I have three of the Active crossovers, here is a pic of one of mine, all three are much different from each others
Thank you Ken - I appreciate it. It seems that the seller took the "transformer" out and replaced it with the external power supply box.
Tomorrow, I will try to use this crossover with my kappa 6.1 - if this is a bad idea, then please let me know - otherwise, I will report either success or I have a blown Kappa and/or Carver. The Carver is non-inverting, so at least I have done some homework. I really have some reservation to plug that power supply box into the outlet. Those capacitors are bigger and more numerous than what I have seen inside my carvers.
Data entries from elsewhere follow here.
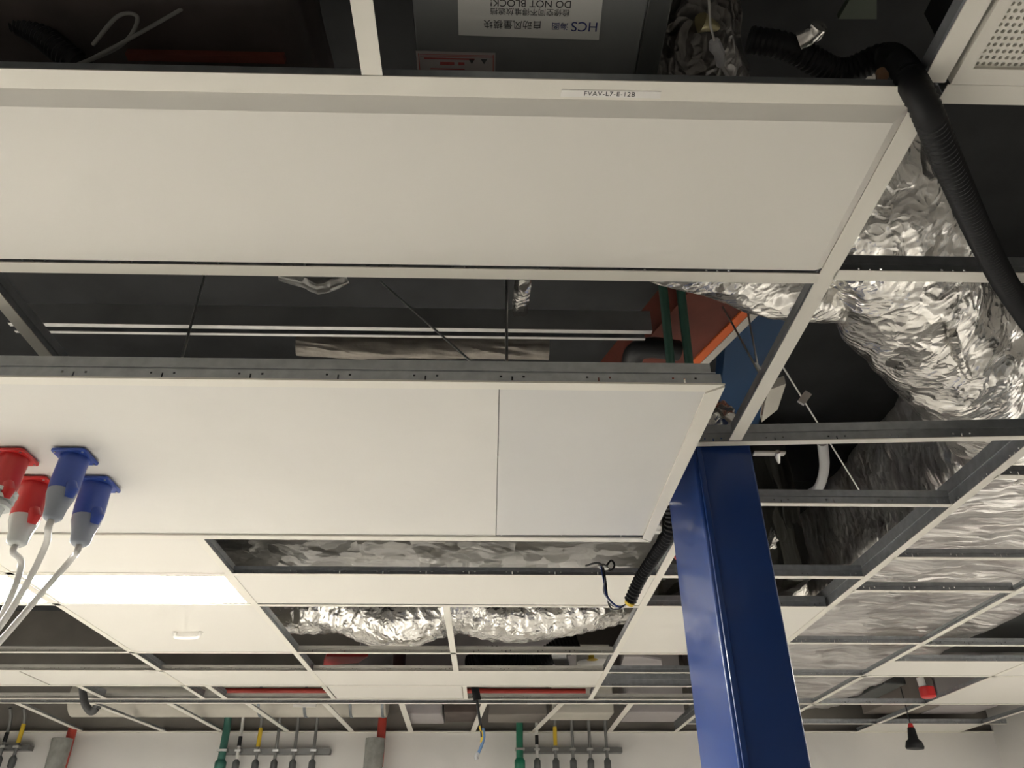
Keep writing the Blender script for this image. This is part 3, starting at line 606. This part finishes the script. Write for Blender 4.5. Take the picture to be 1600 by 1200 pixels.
# ------------------------------------------------------------------ pipe racks on the far wall
WY = 9.9
gp = mat('pipe_grey', (.20, .20, .195), .4, .4)
def rack(xs, x_end, ystrut, label, colours, xstart=None):
    t = empty('pipe_rack', (at_y(xs[0], ystrut, WY).x, WY, at_y(xs[0], ystrut, WY).z)); tag(t, label, 'pipe rack', 'pipe racks on the far wall')
    zz = at_y((xs[0]+x_end)/2, ystrut, WY).z; xa = at_y((xstart if xstart is not None else xs[0]), ystrut, WY).x; xb = at_y(x_end, ystrut, WY).x
    MB().box((xa, WY-.02, zz-.028), (xb, WY+.1, zz+.028)).build('strut_rail', gp, t)
    for k, x in enumerate(xs):
        X = at_y(x, ystrut, WY-.06).x; gr = colours[k].name.startswith('green'); r = .042 if gr else .018
        g_ = MB().tube([(X, WY-.06, 1.2), (X, WY-.06, zz-.12), (X, WY-.06, zz-.1), (X, WY-.06, zz+.2), (X, WY-.06, 3.05), (X+.0, WY-.09, 3.14), (X, WY-.16, 3.22)], r, 10).build('pipe', colours[k], t, True)
        MB().tube([(X, WY-.06, zz-.24), (X, WY-.06, zz-.20), (X, WY-.06, zz-.12), (X, WY-.06, zz-.09)], [r, r+.022, r+.022, r], 10).build('valve', colours[k] if gr else GREYD, g_, True)
        MB().box((X-r-.015, WY-.06-r-.008, zz-.012), (X+r+.015, WY-.02, zz+.012)).build('clamp', STEEL, g_)
        if k == 2 and colours[k] is not GREEN: MB().tube([(X, WY-.06, zz+.04), (X, WY-.06, zz+.24)], r+.006, 10).build('colour_band', YELLOW, g_, True)
        if k == 1: MB().tube([(X, WY-.06, zz+.05), (X, WY-.06, zz+.15)], r+.004, 10).build('colour_band', BLACK, g_, True)
gp = mat('pipe_grey', (.20, .20, .195), .4, .4)
rack((812,839,868,895,922,948), 972, 1172, 'pipe rack with a green pipe and grey pipes nearest the blue column', [GREEN, CABLEW, gp, gp, gp, gp])
rack((348,372,402,431,460,490), 515, 1174, 'pipe rack with a green pipe and grey pipes left of the red pipe', [mat('green_faded', (.03,.13,.10), .5), CABLEW, gp, gp, gp, gp], 345)
rack((-20,4,26), 46, 1168, 'pipe rack cut off by the left edge', [gp, gp, gp])
for k, (xx, xw, yt, lab) in enumerate(((596, 588, 1115, 'red pipe in grey wrapping on the far wall between the pipe racks'), (112, 97, 1136, 'red pipe in grey wrapping on the far wall at far left'))):
    t = empty('wrapped_riser', at_y(xx, 1200, WY)); tag(t, lab, 'pipe', 'wrapped risers on the far wall')
    X = at_y(xx, 1150, WY-.06).x; zt = at_y(xx, yt, WY).z; zw = at_y(xx, 1155 if k == 0 else 1156, WY).z
    MB().tube([(X, WY-.08, zw-.3), (X, WY-.08, zt)], .05, 14).build('pipe', RED, t, True)
    foil_tube('wrapping', [(X-.06, WY-.12, 1.0), (X-.06, WY-.12, zw-.5), (X-.06, WY-.12, zw)], .105, CLOTH, t, crush=.12, n=24, seg=.05)
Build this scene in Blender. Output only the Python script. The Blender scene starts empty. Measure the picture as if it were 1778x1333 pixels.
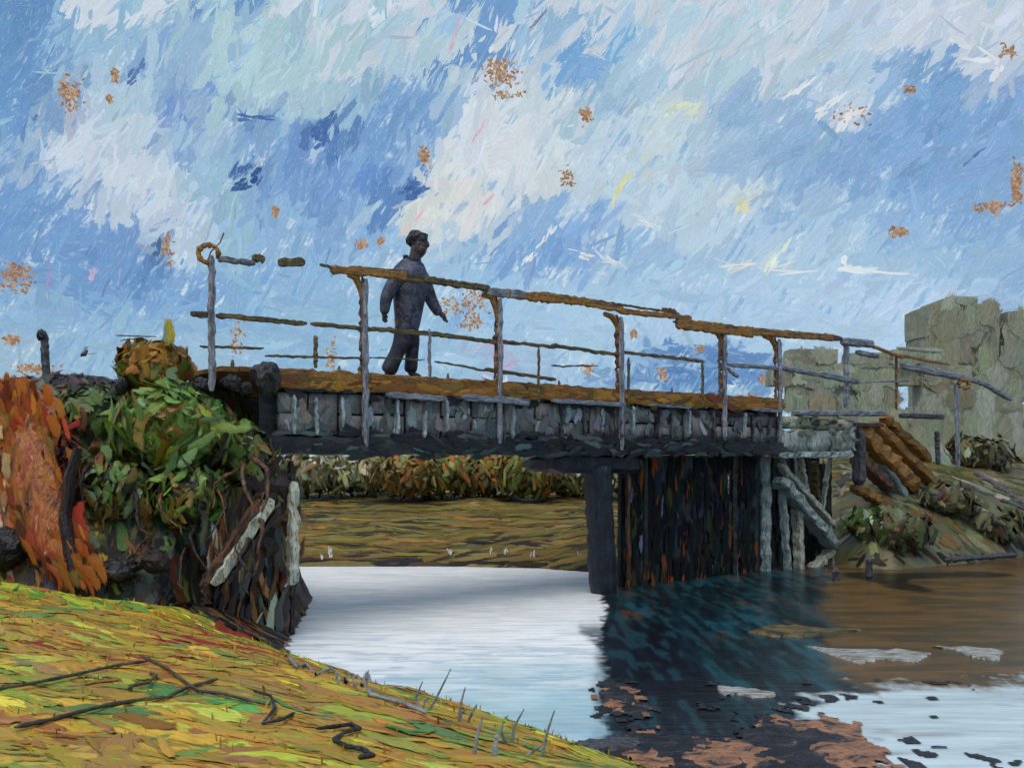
import bpy, bmesh, math, random
import numpy as np
from mathutils import Vector, Matrix

random.seed(7)
RNG = np.random.default_rng(11)
R = math.radians
S = bpy.context.scene
COL = S.collection

# ------------------------------------------------------------------ camera, world, sun, exposure
H = 1.85            # eye height above the water (water is z = 0)
F = 1600.0          # focal length in pixels of a 1778 px wide frame
CX, HY = 889.0, 790.0
cam = bpy.data.cameras.new('camera')
cam.sensor_width = 36.0
cam.lens = F / 1778.0 * 36.0
cam.shift_y = (HY - 666.5) / 1778.0
cam.clip_start = 0.05
cam.clip_end = 900.0
camo = bpy.data.objects.new('camera', cam)
COL.objects.link(camo)
camo.location = (0, 0, H)
camo.rotation_euler = (R(90), 0, 0)
S.camera = camo

SUN_EL, SUN_AZ = 60.0, 205.0        # azimuth clockwise from +Y: behind the viewer, a little to the left
W = bpy.data.worlds.new('World')
S.world = W
W.use_nodes = True
wn = W.node_tree
wn.nodes.clear()
wo = wn.nodes.new('ShaderNodeOutputWorld')
wb = wn.nodes.new('ShaderNodeBackground')
ws = wn.nodes.new('ShaderNodeTexSky')
ws.sky_type = 'NISHITA'
ws.sun_disc = False
ws.sun_elevation = R(SUN_EL)
ws.sun_rotation = R(SUN_AZ)
wb.inputs[1].default_value = 0.15
wn.links.new(ws.outputs[0], wb.inputs[0])
wn.links.new(wb.outputs[0], wo.inputs[0])

sl = bpy.data.lights.new('sun', 'SUN')
sl.energy = 1.5
sl.angle = R(50.0)
sl.color = (1.0, 0.91, 0.76)
so = bpy.data.objects.new('sun', sl)
COL.objects.link(so)
sd = Vector((math.sin(R(SUN_AZ)) * math.cos(R(SUN_EL)), math.cos(R(SUN_AZ)) * math.cos(R(SUN_EL)), math.sin(R(SUN_EL))))
so.rotation_euler = sd.to_track_quat('Z', 'Y').to_euler()
so.location = (-20, -20, 40)

S.view_settings.view_transform = 'Standard'
S.view_settings.look = 'None'
S.view_settings.exposure = 0.78
S.view_settings.gamma = 1.0
S.view_settings.use_curve_mapping = False
S.cycles.max_bounces = 6
S.cycles.transparent_max_bounces = 48
S.cycles.diffuse_bounces = 3
S.cycles.glossy_bounces = 3
S.cycles.use_adaptive_sampling = True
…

Yikes, I would be nervous about running a different brand of bass drivers than the one designed for the active crossover. For one thing those active crossovers are full of OP amps, that are pretty easy to fry, I had a pretty long talk with Bill Miller about them. He doesn't even like to fool with them any more because all it take is customer to hook it up wrong and you blow the op amps. If I recall there are at maybe 8 or more op amps in that crossover. I think the crossover uses some method of measuring resistance to the bass drivers to increase the amps current to correct the bass drivers. Unlike the Beta's which have a bass driver which measures the movement by a special accelerator thing. So if you hook up the unit to a driver set up that has some different resistance it might cause some real problems. I don't know this to be the case, but I personally would just hook it up to the speakers it was designed for, and when powering up keep the volume at zero, and then slowly bring it up. If you amp for the bass drivers have gain controls, I would also put them at minimum and then very slowly advance them up. The first pair of my RS-1b's I purchased the OEM crossover had a problem, the customer who sold them to me that something didn't sound right with the speakers but he never could figure out what it was. When I purchased them and hooked them up I knew instantly the problem was the bass was hardly there. I used a Rane active crossover and it was like night and day. I tore it apart and talked to a few people including Bill Miller who is suppose to have a pretty good rep on these speakers, he told me, replace all the op amps. That is what I did. Most are easy to get to, but their are a few on the back board which requires having to remove all the rear terminals to get to the board. When replacing the OP amps, they have to be placed in a certain direction, their is a small inditation on the top of the chips, make sure you place all of them if you ever have to, with the small dent in the right direction. I found plenty of sources for the right op amp on line, I purchased like 20 of them for pretty cheap money. Mr Miller told me that the op amps were the problem 9 times out of 10, so if yours has a problem thats where I would start.
As for your outboard power supply who ever modified it, sure beleived in a lot of extra capacitance, I would have never thougth that the crossover would need that much capacitance, but then what do I know.